Futuristic cityscape with electric vehicles representing Stellantis' FaSTLAne 2030 plan for brand reset and EV innovation.

Stellantis is betting over $69 billion and launching 60 new vehicles by 2030, including 29 fully-electric models, in a desperate bid to redefine its future. This colossal investment, part of the Stellantis FaSTLAne 2030 strategy, aims to reset its brand presence and navigate the rapidly changing automotive market by 2030 and beyond. This aggressive pivot marks a critical juncture for the company, impacting thousands of workers and millions of consumers globally.

While Stellantis makes this massive commitment to new vehicles and electrification, the sheer scale of the transformation and intense market competition present enormous execution risks. The automotive sector's shift demands not just innovation but also flawless operational delivery under immense pressure.

Companies like Stellantis are entering an era where survival depends on aggressive, costly pivots, and the success of these gambles will reshape the entire automotive landscape for decades to come.

A Global Turnaround Strategy

Stellantis launched its five-year FaSTLAne 2030 plan, committing over $69 billion, according to The Drive, though Driving cited a €60 billion investment for 'growth and profit'. This differing terminology—'turnaround' versus 'growth and profit'—reveals varied perceptions of Stellantis's current health and the urgency of its strategic pivot. The company must aggressively redefine its market position and profitability in a fiercely competitive landscape.
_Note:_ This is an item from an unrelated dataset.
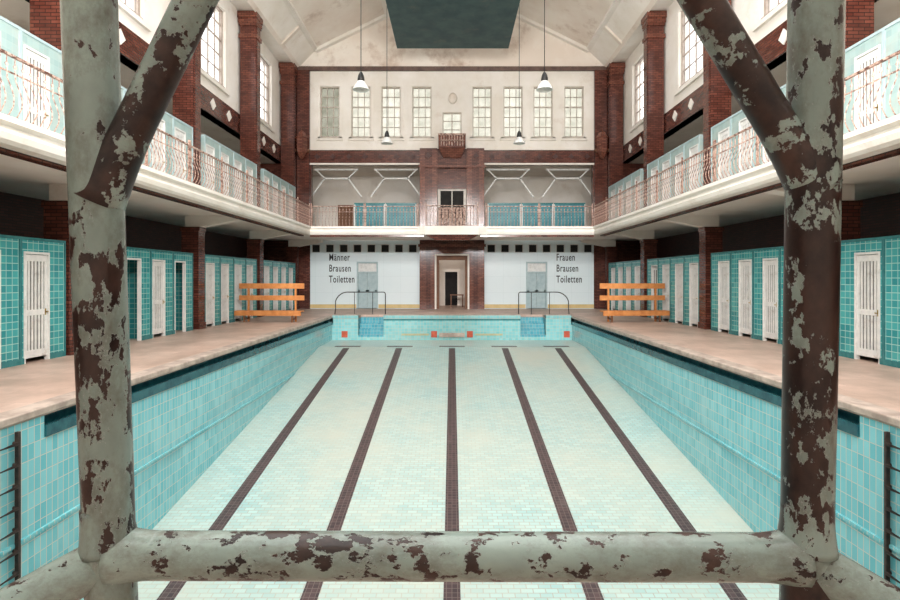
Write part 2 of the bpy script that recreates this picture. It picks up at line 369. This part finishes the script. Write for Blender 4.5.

Electrification and New Models Drive the Future

Stellantis plans to launch over 60 new vehicles and 50 refreshed models globally by 2030, including 29 fully-electric and 15 plug-in hybrid models, according to Driving and The Drive. The company will invest over $27 billion in global platforms, powertrains, and technology over the next five years, representing 40% of its total R&D and capital expenditures. This high volume of new vehicles, particularly EVs and PHEVs, alongside significant R&D in foundational platforms, forms a comprehensive strategy to capture future market share and technological leadership.

By dedicating 40% of its R&D and capital expenditures to foundational platforms and powertrains, Stellantis implicitly admits its current architecture is obsolete. Its future hinges entirely on a successful, rapid, and costly re-engineering effort. The sheer volume of new models suggests Stellantis is attempting to flood the market with options, a high-risk approach that could strain manufacturing, supply chains, and marketing budgets.

Why Now? The Pressures Driving Change

The accelerating shift to electric vehicles and intense market competition demand bold, transformative moves from legacy automakers like Stellantis. This aggressive push for affordable EVs in North America shows a company willing to risk brand equity and profit margins for market share. Such a strategy could either secure its future or dilute its identity beyond recognition against entrenched competitors.

Targeting Key Markets with Affordable Options

In North America, Stellantis aims to grow revenue by 25% by introducing 11 all-new vehicles, with seven priced under US$40,000 and two under US$30,000, according to Driving. This aggressive strategy, focusing on affordable new vehicles, is a concerted effort to democratize EV adoption. The pivot towards mass-market affordability starkly departs from its historical focus on higher-margin brands like Jeep and Ram, revealing a desperate move to capture volume in the EV transition.

If Stellantis can flawlessly execute its ambitious electrification strategy and navigate intense market competition, it appears likely to redefine its place in the automotive industry, but the path ahead remains fraught with significant risk.